The most important fact is that asymptotically, all the algorithms known seem to only achieve an exponential approximation factor as predicted by theory, but the exponentiation bases turn out to be extremely close to 1, much closer than what theory is able to prove.

Furthermore, Algorithms for the Approximate Common Divisor Problem examine this limitation and find that the only effect is to require a mild increase in the number of samples (and hence the lattice dimension). This is because increasing the lattice dimension increases the size of the second shortest (independent) vector in the lattice.
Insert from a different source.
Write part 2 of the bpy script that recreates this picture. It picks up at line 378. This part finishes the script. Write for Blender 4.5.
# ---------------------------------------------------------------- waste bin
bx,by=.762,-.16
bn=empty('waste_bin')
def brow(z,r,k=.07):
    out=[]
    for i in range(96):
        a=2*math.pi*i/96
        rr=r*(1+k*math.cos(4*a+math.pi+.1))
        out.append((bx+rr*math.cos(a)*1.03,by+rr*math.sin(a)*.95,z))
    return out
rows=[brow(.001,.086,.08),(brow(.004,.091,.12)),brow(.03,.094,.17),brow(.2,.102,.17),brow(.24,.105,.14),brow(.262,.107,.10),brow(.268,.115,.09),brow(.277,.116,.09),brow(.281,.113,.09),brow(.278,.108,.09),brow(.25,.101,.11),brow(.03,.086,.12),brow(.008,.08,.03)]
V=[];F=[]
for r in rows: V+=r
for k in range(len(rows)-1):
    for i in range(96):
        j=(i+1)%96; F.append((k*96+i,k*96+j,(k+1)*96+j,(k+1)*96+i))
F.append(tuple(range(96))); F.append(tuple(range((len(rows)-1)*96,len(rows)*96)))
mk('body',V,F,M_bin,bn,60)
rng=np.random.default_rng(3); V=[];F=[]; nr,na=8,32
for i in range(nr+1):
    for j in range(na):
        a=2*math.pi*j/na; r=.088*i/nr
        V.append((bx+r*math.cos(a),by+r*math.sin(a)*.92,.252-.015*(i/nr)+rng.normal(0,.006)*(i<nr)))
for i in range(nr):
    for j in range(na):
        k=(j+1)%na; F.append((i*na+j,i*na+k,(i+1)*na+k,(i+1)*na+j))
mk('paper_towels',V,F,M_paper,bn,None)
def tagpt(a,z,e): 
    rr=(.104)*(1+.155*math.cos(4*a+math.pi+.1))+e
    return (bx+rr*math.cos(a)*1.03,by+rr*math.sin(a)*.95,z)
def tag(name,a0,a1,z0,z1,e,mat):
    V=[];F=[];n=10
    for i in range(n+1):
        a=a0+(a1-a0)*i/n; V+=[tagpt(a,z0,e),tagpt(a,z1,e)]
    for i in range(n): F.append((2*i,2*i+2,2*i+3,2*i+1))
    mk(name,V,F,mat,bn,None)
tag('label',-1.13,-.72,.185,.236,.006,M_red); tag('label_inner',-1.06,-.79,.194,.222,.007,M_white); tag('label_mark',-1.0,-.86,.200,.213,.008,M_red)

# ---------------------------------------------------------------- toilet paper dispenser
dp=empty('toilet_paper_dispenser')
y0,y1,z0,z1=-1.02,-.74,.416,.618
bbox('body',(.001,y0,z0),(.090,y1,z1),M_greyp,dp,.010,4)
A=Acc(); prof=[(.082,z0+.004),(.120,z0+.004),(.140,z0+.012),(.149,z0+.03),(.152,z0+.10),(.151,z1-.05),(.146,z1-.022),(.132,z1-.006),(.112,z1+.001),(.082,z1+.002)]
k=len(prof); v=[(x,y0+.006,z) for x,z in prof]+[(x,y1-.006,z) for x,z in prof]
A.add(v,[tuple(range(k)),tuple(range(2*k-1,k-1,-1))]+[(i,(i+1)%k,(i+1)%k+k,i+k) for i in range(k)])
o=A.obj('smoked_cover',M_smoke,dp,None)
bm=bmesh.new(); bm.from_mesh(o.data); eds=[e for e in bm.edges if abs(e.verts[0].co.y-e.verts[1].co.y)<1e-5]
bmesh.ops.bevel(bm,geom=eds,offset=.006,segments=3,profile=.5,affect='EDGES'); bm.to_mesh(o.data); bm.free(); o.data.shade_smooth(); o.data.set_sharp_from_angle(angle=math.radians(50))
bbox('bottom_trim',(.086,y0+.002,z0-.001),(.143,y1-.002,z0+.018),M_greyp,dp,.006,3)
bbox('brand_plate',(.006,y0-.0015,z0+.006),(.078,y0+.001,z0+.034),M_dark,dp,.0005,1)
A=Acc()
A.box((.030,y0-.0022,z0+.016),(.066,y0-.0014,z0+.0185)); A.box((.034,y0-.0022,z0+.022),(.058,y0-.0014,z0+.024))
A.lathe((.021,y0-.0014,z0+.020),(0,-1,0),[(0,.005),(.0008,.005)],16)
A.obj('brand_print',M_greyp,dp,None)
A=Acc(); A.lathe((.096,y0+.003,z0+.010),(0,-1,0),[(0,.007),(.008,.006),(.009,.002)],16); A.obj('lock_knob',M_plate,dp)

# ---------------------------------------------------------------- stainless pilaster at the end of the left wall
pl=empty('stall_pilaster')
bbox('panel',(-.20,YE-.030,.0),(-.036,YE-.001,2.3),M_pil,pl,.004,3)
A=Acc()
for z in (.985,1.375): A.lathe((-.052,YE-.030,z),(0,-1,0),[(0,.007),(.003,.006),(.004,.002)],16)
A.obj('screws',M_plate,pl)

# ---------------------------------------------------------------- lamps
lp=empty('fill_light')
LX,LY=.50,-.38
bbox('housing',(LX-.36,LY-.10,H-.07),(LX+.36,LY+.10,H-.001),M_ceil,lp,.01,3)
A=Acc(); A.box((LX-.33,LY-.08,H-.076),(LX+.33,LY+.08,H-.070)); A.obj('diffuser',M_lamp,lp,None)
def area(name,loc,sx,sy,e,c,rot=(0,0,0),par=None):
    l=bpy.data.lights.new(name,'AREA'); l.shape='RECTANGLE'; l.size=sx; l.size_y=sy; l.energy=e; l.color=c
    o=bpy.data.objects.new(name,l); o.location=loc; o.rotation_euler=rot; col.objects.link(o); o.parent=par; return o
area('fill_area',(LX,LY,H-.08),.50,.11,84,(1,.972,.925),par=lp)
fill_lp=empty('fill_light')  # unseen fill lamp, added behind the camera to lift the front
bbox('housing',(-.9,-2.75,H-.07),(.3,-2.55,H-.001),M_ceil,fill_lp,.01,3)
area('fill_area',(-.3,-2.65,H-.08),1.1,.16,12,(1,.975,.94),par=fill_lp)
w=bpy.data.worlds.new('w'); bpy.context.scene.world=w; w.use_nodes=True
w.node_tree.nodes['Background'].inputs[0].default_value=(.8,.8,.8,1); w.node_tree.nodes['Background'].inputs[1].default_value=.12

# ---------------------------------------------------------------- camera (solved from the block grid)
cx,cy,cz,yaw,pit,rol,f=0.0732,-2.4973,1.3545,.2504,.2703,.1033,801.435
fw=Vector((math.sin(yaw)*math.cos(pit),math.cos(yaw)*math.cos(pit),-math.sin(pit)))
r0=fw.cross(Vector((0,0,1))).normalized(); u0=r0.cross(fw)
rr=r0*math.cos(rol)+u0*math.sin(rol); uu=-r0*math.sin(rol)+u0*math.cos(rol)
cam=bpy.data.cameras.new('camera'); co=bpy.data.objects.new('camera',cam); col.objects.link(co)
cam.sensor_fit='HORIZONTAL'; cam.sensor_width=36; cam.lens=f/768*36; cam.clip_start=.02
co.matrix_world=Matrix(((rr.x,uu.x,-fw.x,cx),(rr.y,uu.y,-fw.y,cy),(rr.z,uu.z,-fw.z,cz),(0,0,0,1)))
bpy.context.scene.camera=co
If the ratio between the sizes of the target vector and second shortest vector is sufficiently small, then LLL will find the target vector.

We can see this concretely for the parameters in the paper Fully Homomorphic Encryption over the Integers with Shorter Public Keys.
At the "small" level, $(\gamma, \eta, \rho) = (.86 \cdot 10^5, 1632, 24)$. Ignoring the exponential approximation factor tells us we need $535$ samples. Accounting for it yields $546$ samples.
At the "large" level, $(\gamma, \eta, \rho) = (19 \cdot 10^6, 2652, 39)$. Ignoring the exponential approximation factor tells us we need $7272$ samples. Accounting for it yields $9042$ samples.

Thus, for heuristic analysis of the lattice-based algorithms applied to AGCD, we can get away with pretending that LLL solves the Shortest Vector Problem.